General Sales Terms and Conditions

  1. 1. General Sales Terms and Conditions. (These “Terms and Conditions”) apply to the quotation for and acceptance of any resulting purchase order by Global Airtech MFG., Inc. (“GAM”), a California corporation, or Global Airtech International (“GAI”), a wholly owned subsidiary of GAM, and represent the exclusive and binding agreement between GAM/GAI and Buyer with respect to the order of any Merchandise (as defined below) by Buyer and the sale of such Merchandise by GAM/GAI to Buyer, and shall apply to any purchase order form, regardless of whether these General Terms and Conditions are expressly referenced in that purchase order form. NO TERM OR CONDITION SET FORTH IN ANY OF BUYER’S SOLICITATION, PURCHASE ORDER, CONTRACT OR OTHER CORRESPONDENCE SHALL BECOME PART OF ANY ORDER OR OTHERWISE BECOME BINDING ON GAM/GAI UNLESS EXPRESSLY AGREED TO IN WRITING BY GAM/GAI. BUYER’S ORDER WILL BE ACCEPTED SOLELY ON THE CONDITION THAT BUYER EXPRESSLY ACCEPTS AND ASSENTS TO THESE TERMS AND CONDITIONS. GAM/GAI’S FAILURE TO OBJECT TO ANY PROVISIONS CONTAINED IN ANY COMMUNICATION FROM BUYER SHALL NOT BE DEEMED A WAIVER OF THE PROVISIONS CONTAINED HEREIN.

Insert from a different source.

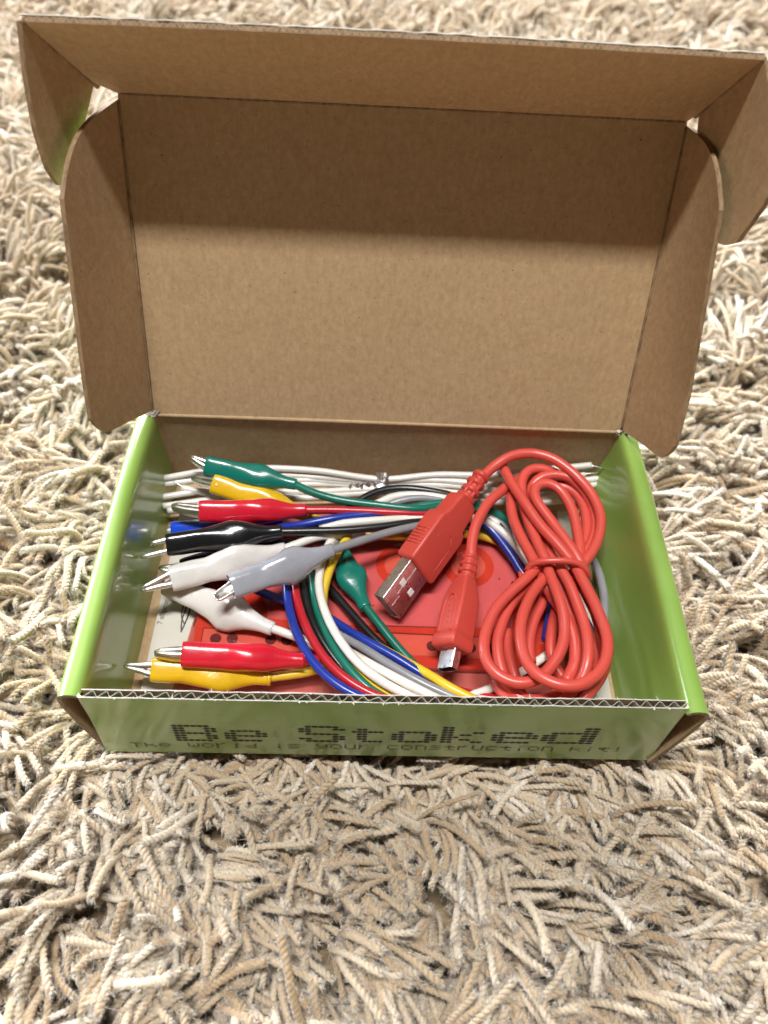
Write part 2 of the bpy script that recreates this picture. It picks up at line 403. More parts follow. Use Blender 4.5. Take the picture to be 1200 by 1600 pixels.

  1. 2. Merchandise. The term “Merchandise” shall mean the goods and services specified on an Order (as defined below) or delivered by GAM/GAI together with all component parts thereof and all accessories, additions, containers, handbooks and related materials and services provided by GAM/GAI or on behalf of GAM/GAI. References to Merchandise shall (where appropriate) be construed as including a reference to any component thereof.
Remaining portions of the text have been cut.